The global implications were made clear in the network of journalists that have rallied in international solidarity behind Assange’s cause. “I brought a banner of 40 trade unions from Peru to Indonesia, from the U.S. to India, all of them demanding Julian’s freedom,” Tim Dawson, a London Times veteran serving as deputy general secretary of the International Federation of Journalists, told me while standing in the rain on Wednesday afternoon. “Why would journalists all over the world express concern about a case in a British court brought by the United States? Because the actions Julian Assange undertook are actions journalists take every day. Finding confidential sources, encouraging them to share information. Be under no illusions, if this is successful, vital cases will not come to light. Journalists the world over will be afraid to do the same. There are more of us out here than during the last hearing. People are starting to understand what is at stake.”

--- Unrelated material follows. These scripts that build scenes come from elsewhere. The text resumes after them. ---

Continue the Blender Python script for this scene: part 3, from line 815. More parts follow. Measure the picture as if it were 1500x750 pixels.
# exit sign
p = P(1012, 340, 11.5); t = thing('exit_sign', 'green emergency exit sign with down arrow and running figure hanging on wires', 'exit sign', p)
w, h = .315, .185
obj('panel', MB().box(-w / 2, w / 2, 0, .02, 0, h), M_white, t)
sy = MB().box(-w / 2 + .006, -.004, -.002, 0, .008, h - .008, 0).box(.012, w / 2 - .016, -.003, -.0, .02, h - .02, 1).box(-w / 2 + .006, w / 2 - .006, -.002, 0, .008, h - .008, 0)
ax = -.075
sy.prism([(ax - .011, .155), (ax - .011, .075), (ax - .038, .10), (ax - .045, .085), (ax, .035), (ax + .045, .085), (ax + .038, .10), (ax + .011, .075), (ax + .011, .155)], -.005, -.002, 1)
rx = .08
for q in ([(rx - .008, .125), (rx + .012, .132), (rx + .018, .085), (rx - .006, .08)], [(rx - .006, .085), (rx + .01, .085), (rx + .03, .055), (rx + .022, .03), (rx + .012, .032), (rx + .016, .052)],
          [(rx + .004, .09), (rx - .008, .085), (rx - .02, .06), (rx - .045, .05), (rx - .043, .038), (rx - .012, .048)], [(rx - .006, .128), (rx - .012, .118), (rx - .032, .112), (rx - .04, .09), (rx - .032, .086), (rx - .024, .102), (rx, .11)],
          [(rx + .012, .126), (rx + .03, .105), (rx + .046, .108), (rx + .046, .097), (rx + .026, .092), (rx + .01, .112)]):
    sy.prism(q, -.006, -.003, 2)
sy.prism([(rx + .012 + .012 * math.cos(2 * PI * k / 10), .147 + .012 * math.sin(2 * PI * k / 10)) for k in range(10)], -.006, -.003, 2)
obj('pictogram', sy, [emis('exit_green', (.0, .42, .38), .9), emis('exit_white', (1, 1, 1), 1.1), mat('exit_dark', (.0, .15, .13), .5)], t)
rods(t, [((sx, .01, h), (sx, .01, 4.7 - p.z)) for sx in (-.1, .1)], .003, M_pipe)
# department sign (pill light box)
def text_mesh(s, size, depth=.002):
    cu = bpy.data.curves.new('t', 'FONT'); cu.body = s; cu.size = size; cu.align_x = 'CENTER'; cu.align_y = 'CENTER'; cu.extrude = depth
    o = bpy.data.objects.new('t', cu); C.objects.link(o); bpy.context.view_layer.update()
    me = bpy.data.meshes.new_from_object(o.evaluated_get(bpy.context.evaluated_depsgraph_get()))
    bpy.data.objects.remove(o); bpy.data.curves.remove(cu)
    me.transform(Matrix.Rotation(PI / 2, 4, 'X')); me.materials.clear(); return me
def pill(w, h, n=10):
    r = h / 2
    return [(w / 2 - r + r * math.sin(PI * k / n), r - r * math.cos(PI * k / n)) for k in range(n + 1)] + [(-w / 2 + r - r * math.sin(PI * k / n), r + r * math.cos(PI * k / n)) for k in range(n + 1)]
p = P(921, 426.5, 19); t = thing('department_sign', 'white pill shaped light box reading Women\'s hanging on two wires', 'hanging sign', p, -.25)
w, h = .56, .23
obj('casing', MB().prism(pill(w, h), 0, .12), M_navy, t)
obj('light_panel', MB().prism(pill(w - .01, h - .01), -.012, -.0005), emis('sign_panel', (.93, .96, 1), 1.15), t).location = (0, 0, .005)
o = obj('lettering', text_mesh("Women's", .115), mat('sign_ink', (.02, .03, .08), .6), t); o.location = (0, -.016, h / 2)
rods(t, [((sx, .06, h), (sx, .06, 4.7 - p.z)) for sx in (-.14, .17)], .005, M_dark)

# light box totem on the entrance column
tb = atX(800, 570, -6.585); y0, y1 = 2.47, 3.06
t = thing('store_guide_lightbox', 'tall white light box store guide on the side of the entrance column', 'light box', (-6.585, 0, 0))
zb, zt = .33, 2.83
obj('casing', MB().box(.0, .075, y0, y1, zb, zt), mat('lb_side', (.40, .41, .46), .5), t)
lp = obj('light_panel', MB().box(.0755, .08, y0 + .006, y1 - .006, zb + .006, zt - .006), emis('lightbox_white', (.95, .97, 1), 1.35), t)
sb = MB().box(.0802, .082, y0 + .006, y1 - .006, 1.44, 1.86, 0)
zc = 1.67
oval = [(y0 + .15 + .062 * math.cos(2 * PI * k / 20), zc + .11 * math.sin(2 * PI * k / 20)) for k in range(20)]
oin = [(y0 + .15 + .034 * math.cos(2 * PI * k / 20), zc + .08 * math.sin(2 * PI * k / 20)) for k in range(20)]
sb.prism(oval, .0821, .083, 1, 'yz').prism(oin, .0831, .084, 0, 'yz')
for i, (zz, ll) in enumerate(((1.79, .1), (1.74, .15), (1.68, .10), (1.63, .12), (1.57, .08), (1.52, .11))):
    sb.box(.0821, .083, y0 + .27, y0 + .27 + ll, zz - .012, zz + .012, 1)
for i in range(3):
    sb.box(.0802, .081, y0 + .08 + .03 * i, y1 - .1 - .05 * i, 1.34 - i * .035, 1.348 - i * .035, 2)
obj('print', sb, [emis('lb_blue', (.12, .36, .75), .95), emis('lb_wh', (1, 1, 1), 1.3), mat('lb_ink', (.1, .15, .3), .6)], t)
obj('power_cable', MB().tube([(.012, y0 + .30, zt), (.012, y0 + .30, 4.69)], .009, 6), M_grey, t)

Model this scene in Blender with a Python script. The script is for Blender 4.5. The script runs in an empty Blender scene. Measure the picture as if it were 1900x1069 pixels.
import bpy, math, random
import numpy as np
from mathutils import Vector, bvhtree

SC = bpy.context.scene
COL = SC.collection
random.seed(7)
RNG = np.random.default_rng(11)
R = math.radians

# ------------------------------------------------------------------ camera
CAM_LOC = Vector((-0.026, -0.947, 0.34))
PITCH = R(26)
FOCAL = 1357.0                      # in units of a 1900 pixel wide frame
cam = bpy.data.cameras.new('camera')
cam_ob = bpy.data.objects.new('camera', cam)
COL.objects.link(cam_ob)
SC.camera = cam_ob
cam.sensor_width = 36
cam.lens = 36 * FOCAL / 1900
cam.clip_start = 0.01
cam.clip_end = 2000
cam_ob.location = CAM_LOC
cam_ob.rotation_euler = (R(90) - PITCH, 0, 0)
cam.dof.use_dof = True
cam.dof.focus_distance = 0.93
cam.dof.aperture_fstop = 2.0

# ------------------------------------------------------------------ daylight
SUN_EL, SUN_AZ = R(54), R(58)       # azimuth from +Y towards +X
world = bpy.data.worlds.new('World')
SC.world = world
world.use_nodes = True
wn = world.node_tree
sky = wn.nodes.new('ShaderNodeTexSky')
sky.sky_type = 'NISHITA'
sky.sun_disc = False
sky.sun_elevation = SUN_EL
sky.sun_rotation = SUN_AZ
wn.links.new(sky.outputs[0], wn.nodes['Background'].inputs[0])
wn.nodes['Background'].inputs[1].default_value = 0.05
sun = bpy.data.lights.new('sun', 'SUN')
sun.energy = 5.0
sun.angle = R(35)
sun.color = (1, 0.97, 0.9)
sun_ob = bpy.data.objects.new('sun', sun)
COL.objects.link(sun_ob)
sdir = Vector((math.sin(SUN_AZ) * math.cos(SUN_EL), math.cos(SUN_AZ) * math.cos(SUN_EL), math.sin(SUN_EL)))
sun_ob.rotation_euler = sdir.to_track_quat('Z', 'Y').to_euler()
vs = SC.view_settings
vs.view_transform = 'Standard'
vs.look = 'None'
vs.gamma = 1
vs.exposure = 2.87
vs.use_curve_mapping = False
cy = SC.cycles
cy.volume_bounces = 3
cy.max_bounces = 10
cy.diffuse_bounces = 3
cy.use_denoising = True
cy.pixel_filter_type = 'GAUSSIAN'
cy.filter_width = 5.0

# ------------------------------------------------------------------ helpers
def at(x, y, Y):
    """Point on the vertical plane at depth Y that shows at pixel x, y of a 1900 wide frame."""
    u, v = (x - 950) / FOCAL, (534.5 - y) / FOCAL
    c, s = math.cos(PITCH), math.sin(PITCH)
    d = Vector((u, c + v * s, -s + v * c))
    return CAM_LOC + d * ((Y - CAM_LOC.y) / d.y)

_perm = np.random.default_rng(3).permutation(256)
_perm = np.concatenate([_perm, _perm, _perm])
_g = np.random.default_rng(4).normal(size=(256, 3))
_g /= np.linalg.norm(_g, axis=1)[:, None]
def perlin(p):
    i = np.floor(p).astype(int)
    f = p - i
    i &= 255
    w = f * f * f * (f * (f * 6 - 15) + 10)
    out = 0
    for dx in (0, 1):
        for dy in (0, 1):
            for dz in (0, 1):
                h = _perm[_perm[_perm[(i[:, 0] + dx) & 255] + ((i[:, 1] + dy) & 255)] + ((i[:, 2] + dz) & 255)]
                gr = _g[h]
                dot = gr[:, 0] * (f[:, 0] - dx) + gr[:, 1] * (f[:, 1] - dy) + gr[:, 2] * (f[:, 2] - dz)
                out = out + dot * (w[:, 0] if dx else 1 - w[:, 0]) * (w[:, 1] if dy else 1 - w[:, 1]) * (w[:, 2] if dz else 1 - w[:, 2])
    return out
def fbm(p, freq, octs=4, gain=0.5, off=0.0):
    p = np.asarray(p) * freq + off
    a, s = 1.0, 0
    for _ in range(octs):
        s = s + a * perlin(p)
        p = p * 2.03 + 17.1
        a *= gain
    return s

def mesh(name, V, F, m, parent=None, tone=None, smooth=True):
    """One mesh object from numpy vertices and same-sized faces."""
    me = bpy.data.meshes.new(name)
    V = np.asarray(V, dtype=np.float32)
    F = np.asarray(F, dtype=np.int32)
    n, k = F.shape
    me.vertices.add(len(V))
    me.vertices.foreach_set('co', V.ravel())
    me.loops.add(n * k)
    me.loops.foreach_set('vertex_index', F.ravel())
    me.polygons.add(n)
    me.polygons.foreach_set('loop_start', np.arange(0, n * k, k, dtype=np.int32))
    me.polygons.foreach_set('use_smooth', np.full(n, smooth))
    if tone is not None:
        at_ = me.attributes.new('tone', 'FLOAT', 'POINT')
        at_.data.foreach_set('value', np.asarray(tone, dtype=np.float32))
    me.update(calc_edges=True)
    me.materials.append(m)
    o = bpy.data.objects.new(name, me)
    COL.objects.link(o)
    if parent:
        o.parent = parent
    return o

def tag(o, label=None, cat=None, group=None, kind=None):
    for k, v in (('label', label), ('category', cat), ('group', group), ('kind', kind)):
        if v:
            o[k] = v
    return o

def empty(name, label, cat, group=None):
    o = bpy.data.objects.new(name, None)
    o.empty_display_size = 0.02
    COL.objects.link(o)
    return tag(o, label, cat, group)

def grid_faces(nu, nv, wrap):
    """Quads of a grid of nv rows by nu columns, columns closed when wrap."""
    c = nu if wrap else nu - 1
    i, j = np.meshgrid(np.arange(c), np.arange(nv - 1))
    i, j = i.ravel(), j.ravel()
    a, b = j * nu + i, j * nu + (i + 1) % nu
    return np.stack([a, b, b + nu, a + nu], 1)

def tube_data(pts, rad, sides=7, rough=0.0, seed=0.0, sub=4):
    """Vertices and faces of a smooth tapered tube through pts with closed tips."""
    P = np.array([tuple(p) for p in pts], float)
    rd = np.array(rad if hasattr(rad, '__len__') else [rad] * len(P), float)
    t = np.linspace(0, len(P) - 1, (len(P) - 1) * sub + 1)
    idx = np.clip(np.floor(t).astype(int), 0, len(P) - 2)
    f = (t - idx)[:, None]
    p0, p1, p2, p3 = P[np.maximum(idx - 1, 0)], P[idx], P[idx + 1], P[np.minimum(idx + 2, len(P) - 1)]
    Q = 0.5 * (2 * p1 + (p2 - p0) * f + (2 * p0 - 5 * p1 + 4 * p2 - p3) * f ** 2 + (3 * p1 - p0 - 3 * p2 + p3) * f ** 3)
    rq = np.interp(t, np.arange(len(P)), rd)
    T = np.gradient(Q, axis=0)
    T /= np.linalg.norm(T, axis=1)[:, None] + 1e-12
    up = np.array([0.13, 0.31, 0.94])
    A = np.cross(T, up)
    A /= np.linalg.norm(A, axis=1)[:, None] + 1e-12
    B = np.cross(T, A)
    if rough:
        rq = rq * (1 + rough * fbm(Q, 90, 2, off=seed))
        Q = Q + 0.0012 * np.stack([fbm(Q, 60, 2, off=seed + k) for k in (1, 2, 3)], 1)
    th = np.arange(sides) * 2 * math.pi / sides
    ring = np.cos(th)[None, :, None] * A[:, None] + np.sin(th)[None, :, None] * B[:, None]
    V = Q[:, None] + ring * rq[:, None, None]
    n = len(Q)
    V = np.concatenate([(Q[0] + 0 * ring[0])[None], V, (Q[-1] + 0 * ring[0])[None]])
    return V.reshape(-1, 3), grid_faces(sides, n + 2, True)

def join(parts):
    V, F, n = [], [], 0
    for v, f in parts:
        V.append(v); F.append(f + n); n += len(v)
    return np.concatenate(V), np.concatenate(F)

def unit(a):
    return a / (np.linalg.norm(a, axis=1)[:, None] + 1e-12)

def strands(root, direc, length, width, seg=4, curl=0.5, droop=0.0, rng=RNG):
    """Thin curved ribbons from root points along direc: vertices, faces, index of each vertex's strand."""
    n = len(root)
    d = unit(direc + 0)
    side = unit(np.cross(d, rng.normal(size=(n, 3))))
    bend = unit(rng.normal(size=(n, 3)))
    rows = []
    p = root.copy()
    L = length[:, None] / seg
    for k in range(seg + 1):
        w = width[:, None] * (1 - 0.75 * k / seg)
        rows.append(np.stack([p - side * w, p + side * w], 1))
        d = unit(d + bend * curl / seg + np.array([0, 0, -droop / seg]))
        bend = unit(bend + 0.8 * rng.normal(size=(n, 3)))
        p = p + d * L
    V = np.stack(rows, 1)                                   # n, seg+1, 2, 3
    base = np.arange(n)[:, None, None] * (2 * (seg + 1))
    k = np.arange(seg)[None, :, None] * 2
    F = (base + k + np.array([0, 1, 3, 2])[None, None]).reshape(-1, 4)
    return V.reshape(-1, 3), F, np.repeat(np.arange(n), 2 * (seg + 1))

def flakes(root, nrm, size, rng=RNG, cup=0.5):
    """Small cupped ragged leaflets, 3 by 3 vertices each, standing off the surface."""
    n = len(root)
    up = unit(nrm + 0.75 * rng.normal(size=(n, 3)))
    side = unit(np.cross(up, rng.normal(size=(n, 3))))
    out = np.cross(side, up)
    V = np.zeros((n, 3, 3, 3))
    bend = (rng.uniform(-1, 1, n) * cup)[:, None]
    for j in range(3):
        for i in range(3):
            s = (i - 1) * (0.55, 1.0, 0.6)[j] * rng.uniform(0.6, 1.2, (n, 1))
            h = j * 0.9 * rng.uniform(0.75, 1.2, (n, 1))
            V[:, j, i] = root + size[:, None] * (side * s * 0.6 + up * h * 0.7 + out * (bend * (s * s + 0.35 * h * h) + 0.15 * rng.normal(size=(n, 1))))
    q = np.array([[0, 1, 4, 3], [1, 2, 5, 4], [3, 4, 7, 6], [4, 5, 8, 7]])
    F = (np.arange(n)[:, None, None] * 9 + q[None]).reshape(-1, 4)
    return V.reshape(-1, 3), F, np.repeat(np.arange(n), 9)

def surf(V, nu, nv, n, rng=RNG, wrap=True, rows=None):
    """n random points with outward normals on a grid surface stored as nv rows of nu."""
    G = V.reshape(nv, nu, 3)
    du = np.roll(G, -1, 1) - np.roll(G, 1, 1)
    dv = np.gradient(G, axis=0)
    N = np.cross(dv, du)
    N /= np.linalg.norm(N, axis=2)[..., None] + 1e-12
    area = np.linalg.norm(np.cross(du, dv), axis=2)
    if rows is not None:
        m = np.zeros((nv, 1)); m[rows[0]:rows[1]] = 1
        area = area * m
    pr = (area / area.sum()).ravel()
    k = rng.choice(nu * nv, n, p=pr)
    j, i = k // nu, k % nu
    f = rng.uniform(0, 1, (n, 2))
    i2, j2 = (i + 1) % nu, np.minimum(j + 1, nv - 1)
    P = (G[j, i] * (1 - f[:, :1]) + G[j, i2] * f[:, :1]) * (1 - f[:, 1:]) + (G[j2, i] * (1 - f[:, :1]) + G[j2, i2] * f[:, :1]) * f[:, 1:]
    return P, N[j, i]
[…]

Despite occasional signs of life, the U.S. establishment media does not appear to understand these stakes; and if it does, it is timid about trumpeting them with the urgency they deserve. In November 2022, The New York Times published an open letter — co-signed by The Guardian, Le Monde, Der Spiegel and El País — recommending the U.S. government drop its charges against Assange and avoid setting “a dangerous precedent” that “threatens to undermine America’s First Amendment and the freedom of the press.” The Times’ institutional voice was absent this week, however, as the paper settled for an opinion column by Jamie Kirchick that came down against extradition only after hundreds of words explaining his disdain for Assange “as a man unhealthily preoccupied with the shortcomings of democracies.” This was more than The Washington Post could muster. In a 2019 editorial, two years after adopting the tagline “democracy dies in darkness,” the paper claimed that Assange was “not a real journalist” and that his extradition posed no threat to freedom of the press.
It was a sign of lukewarm interest in Assange’s case that many of the pieces published about this week’s hearings centered on a publicity stunt organized by Andrei Molodkin, a Russian émigré artist based in southern France. Molodkin has collected 16 donated artworks by Warhol, Rembrandt, Picasso and others inside an iron safe containing a bomb rigged to release a corrosive material in the event that Assange dies in prison. “Without freedom, journalism and art is propaganda,” Molodkin told me on the eve of the London hearings. “I don’t see a future for journalists or artists if he is allowed to die in prison.”
If Assange is freed, Molodkin plans to exhibit the 16 works in museums around the world as a symbol of freedom. If Assange is sent to a maximum-security prison to waste away, the artist will flip the Dead Man’s Switch on the safe and reduce the masterworks to dust. Molodkin is hopeful that this second scenario will not come to pass, but if it does, he will exhibit the paintings in their new form, as a bowl of white ash. He says the museum label above the ashes will list his name as the second of two collaborating artists.
The first will be the United States Government.